Both inland and coastal state wildlife areas and national refuge impoundments allow hunters to intercept this migration across varied terrain. Over 300,000 Washington ducks were tallied in the 2023 harvest — ample proof of this region’s capacity for wing-shooting opportunities moving forward.


Northern Minnesota represents a crucial first wintering zone at the top of the Mississippi Flyway as ducks and geese migrate out of Canada.  While famous mostly for walleye fishing and the north woods game, Minnesota rightfully deserves acclaim for duck hunting, too. Its “Land of 10,000 Lakes” moniker undersells the scope of habitat present. 

Over 15,000 pothole ponds, vast backwater marshes, braided rivers, and hundreds of miles of Lake Superior shoreline provide an ideal wetland ecosystem through Minnesota’s heartland. 

The other key advantage is Minnesota’s strategic positioning at the headwaters of the Mississippi Flyway. It becomes the first drop zone down from the Prairie Pothole breeding grounds in Canada. 

These early migrants get funneled along Lake Superior’s shore, where public hunting lands offer access. As seasons advance, frigid weather eventually pushes waves of ducks further south through the state’s interior. Hunters regularly intercept this migration, with almost 500,000 total ducks harvested in 2023. Though often overlooked, Minnesota delivers bountiful opportunities.


Maryland combines world-class coastal duck hunting along the Atlantic with inland pot-hole and flooded timber opportunities for wood ducks and other puddle duck species. The Chesapeake Bay ecosystem sustains vast duck populations hunters pursue.

Maryland sits aside the legendary Chesapeake Bay ecosystem, which has fueled regional duck hunting lore for ages. This massive estuary and watershed acts as a funnel, its tributaries and marshes ushering flights of ducks and geese southward each year. Surrounded by protected wildlife refuges and management areas, hunters intercept this migration across stunning backdrops.

Chesapeake’s brackish waters hold diving canvasbacks, redheads, and sea ducks in globally important numbers while also nourishing vast beds of vegetation for dabblers like mallards and black ducks. Forested wetlands scatter inland from the Bay as well, making Maryland a unique blend. Over 120,000 ducks were harvested here in 2023.

Best Duck Hunting States Conclusion

From the legendary duck factories of Arkansas’ Mississippi Delta to the vast coastal marshes of California’s Pacific Flyway, the research confirms quality hunting awaits across America’s diverse landscapes.

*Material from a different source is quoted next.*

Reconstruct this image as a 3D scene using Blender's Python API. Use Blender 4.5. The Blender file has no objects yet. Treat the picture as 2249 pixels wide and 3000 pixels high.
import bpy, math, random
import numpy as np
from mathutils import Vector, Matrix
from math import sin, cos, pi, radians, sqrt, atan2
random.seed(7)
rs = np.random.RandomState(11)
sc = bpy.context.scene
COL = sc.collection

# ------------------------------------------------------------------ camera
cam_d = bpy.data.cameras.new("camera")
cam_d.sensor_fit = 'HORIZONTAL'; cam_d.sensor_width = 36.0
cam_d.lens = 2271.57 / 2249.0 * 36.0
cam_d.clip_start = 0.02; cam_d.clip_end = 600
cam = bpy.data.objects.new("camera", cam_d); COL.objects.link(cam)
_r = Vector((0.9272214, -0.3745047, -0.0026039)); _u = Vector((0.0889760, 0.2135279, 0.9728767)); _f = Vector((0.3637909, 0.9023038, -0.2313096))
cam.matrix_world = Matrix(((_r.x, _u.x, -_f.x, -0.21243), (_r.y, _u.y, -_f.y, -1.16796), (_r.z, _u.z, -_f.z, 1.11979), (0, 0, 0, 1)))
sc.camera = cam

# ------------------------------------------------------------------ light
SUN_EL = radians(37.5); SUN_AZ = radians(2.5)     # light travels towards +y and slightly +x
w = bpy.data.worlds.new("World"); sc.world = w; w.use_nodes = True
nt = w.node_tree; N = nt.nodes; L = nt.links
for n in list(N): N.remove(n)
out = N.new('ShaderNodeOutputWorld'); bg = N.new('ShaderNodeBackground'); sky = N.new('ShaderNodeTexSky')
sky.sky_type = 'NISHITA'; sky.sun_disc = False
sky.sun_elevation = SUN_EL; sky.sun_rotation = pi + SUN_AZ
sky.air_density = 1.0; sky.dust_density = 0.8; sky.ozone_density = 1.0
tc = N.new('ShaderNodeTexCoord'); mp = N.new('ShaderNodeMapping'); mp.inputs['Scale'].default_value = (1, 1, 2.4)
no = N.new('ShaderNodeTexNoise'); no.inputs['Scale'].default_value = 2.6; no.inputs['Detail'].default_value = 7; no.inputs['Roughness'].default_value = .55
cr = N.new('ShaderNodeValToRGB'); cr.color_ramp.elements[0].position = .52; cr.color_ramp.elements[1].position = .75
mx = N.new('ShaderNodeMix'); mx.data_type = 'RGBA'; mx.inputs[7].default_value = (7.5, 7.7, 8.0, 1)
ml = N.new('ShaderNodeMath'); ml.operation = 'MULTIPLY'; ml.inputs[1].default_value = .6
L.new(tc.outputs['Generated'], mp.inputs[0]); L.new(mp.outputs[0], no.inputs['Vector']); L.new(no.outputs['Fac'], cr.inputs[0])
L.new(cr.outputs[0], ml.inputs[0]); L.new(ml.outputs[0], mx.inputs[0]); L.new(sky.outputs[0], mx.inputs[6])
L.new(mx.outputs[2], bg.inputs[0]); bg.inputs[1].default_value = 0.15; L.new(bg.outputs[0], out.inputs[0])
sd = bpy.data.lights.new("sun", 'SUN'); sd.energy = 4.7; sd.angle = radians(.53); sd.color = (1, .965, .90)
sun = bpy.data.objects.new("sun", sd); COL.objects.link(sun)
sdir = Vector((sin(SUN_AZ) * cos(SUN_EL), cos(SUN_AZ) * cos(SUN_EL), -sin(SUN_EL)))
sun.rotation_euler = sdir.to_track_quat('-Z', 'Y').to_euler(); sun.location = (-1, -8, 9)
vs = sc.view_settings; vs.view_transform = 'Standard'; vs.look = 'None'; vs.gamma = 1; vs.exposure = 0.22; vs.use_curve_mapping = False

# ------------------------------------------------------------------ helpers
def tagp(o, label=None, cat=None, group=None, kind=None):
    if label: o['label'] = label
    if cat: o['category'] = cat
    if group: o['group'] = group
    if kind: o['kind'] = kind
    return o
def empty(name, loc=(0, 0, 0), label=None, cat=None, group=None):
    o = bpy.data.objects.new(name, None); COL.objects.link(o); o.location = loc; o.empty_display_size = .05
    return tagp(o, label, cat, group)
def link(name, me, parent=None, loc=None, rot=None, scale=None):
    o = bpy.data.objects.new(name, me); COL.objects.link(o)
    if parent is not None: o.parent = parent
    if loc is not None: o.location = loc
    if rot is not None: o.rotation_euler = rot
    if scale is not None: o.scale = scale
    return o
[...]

As state agencies sustain habitats and access, the future remains bright for this beloved tradition. 

Hunters can utilize this analysis to choose their next destination, knowing prime opportunities for waterfowl await from the Atlantic to the Pacific to the Gulf Coast. Wherever you roam in pursuit of ducks, proper preparation through scouting and understanding regulations is key to success.

So it’s time to schedule your hunt; get your shotgun, and head outside!